The present petition is objected' to upon two grounds: 1st, on account of interest; and 2nd, that the policy of the law is against it.
As to the first point:—This is attempted to be obviated by the release made by Joshua Dyett. Still, this may not entirely remove it. I do not mean to pass upon the effect of the instrument; but the husband is bound to support his wife; and he may, therefore, in the present case be said to have an interest in protecting the trust estate, (out of which she gets maintenance)—as this will relieve him personally from her support. But—without placing particular stress upon this point—I consider the second as sufficient.
2. The rule which does not allow the wife to be a witness against the husband, is founded upon the relationship between the parties; and the interference which such examination would cause might trench upon this relation. The law has, for wise purposes, made the rule; and it is inflexible. It has not been deviated from, save in some criminal cases where the wife makes a charge against the husband—and there from necessity.
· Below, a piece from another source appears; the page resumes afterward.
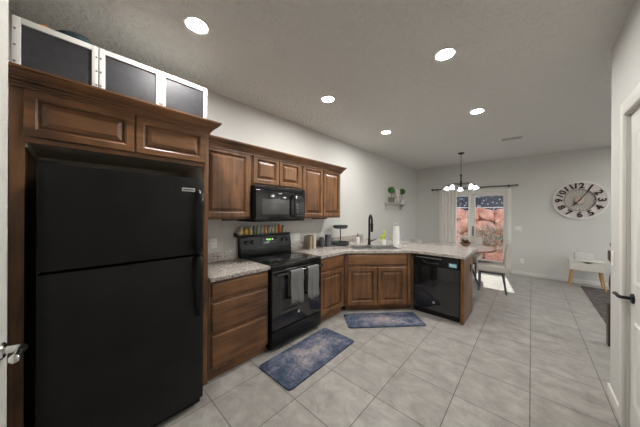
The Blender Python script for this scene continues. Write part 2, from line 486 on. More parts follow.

And the same may be said as to the husband's being a witness for or against the wife—besides, it might encourage perjury.
The case of Davis V. Dinwoody, 4 T. R. 678, is, perhaps, the only one which need be here mentioned. It was an action by the executrix of a surviving trustee under a marriage settlement, to recover the value of certain goods sold by *499the defendant, as sheriff, under an execution against the husband of the cestui que trust. There, it was held that the husband was not competent to prove, on the part of the plaintiff, that the goods had been conveyed to the plaintiff in trust for the separate use of the witness’s wife. Lord Kenyon put the decision upon the ground of the nearness of connection, which naturally existed between man and wife, whereby a strong bias might be supposed to exist. This case in point.
I put my decision mainly upon this ground.—The motion must be denied.